Le consensus politique doit se construire pas à pas. Preuve en est l'exemple de Hambourg et de Boston, qui ont dû renoncer à leur candidature à la suite d'un référendum négatif. J'ai proposé que les arrondissements de Paris votent leur adhésion. Les conseils d'arrondissement, le conseil de Paris, les communes composant la métropole du Grand Paris, la région, tous ont délibéré. D'autres villes comme Marseille ont apporté leur soutien. Nous avons demandé leur soutien aux candidats à l'élection présidentielle, pour nous assurer que ce sujet d'unité nationale soit sacralisé. Le consensus politique est donc réel. À Rio, le président du CIO nous a laissé entendre que cette forte unité était d'autant plus appréciée qu'elle est rare en France...

Les Jeux contribueront à accélérer la transformation du territoire de la Seine-Saint-Denis, avec la construction de nouveaux équipements. Le village olympique sera situé sur l'Ile-Saint-Denis, tout près du Stade de France qui fera office de stade olympique, et à proximité de la piscine olympique. Grâce à la compacité de ses équipements, ce parc olympique constitue un atout majeur de notre dossier. Bien sûr, toutes les épreuves ne pourront pas s'y dérouler : les épreuves d'équitation auront lieu au Château de Versailles, celles de canoë-kayak à Vaires-sur-Marne, le cyclisme au vélodrome de Saint-Quentin-en-Yvelines, la compétition d'escrime se tiendra au Grand Palais, celle de tir à l'arc à l'esplanade des Invalides et le beach-volley prendra ses quartiers au pied de la tour Eiffel. Nous valoriserons ainsi les sites historiques qui font le renom de Paris. Quant au triathlon, il se déroulera dans un site spectaculaire, également au pied de la tour Eiffel, avec l'épreuve de natation dans la Seine. Pour cela, nous nous engageons à améliorer la qualité de l'eau, et ce de manière pérenne, conformément au souhait du CIO. Je copréside avec le préfet de région un comité qui travaille sur ce sujet. Plus d'une dizaine de sites de baignade devraient rester ouverts après les JO, dans la Seine pour Paris intra-muros, mais aussi dans la Marne.

L'unité que nous avons construite autour de notre projet, mais aussi les excellentes prestations de nos athlètes pendant les derniers JO et leur état d'esprit exemplaire plaident en notre faveur. Nous nous sommes rendus à Rio en mode commando pour convaincre les 90 personnes qui auront à examiner les candidatures de voter pour nous - il faut rencontrer chacun, un peu comme lors d'une élection sénatoriale ! L'énergie déployée nous a fait marquer des points. La concurrence est sérieuse.

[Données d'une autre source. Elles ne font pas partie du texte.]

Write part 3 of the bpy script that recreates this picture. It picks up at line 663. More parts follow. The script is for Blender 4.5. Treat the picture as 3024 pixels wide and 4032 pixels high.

Les maires des villes candidates se sont engagés à fournir leurs garanties financières d'ici au 7 octobre prochain. Le CIO financera une partie des 6 milliards d'euros à couvrir si notre candidature l'emporte. Quant aux 3 milliards d'euros de transformations à opérer, la moitié sera financée par les acteurs publics, et l'autre par des partenaires privés ; le Premier ministre annoncera lui-même l'engagement de l'État, qui sera exceptionnel. Nous devrions bientôt savoir si la maire de Rome maintient, ou non, la candidature de sa ville. Budapest est une rivale sérieuse. Enfin, en ce qui concerne Los Angeles, nous devrons batailler durement, en tirant partie de nos atouts, de notre histoire et de notre travail. Los Angeles a déjà obtenu les Jeux olympiques en 1932 et en 1984, alors que Paris ne les a pas accueillis depuis cent ans. C'est peut-être notre chance.

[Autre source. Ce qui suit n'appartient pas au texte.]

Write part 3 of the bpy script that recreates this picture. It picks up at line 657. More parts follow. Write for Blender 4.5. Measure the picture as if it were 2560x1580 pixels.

Chaque membre du CIO votera en toute indépendance, sans représenter son pays d'origine. La logique est donc différente de celle qui prévaut pour l'Exposition universelle. Par ailleurs, le CIO est attaché à son modèle économique, avec des partenaires officiels comme Coca-Cola ou les chaînes de télévision, qui apportent des financements importants. À Tokyo, s'ajoutera un nouveau partenaire, Toyota. La solidité des très grands groupes français qui sont à nos côtés - Accor, Bolloré, Suez avec Jean-Louis Chaussade, entre autres - offre au CIO l'occasion d'élargir le spectre de ses partenaires à l'échelle internationale. De ce point de vue, la France n'est pas moins bien placée que les États-Unis.

Les Jeux sont surtout porteurs de valeurs. J'ai eu l'occasion de répéter à Rio combien la France avait besoin de reprendre confiance. Cet événement planétaire fort ne pourra qu'insuffler un élan extraordinaire à notre jeunesse. Nous y aspirons et nous surprendrons et innoverons en confortant la valeur du sport dans notre projet sociétal, qu'il s'agisse de culture ou d'éducation. C'est cet espoir que je vous invite à porter ensemble, mesdames, messieurs les sénateurs. Les lignes ont d'ailleurs déjà commencé à bouger. Les Jeux olympiques sont un événement fédérateur exceptionnel. Dans l'année à venir, cette candidature jouera un rôle déterminant pour dépasser ce que risque d'être le débat politique.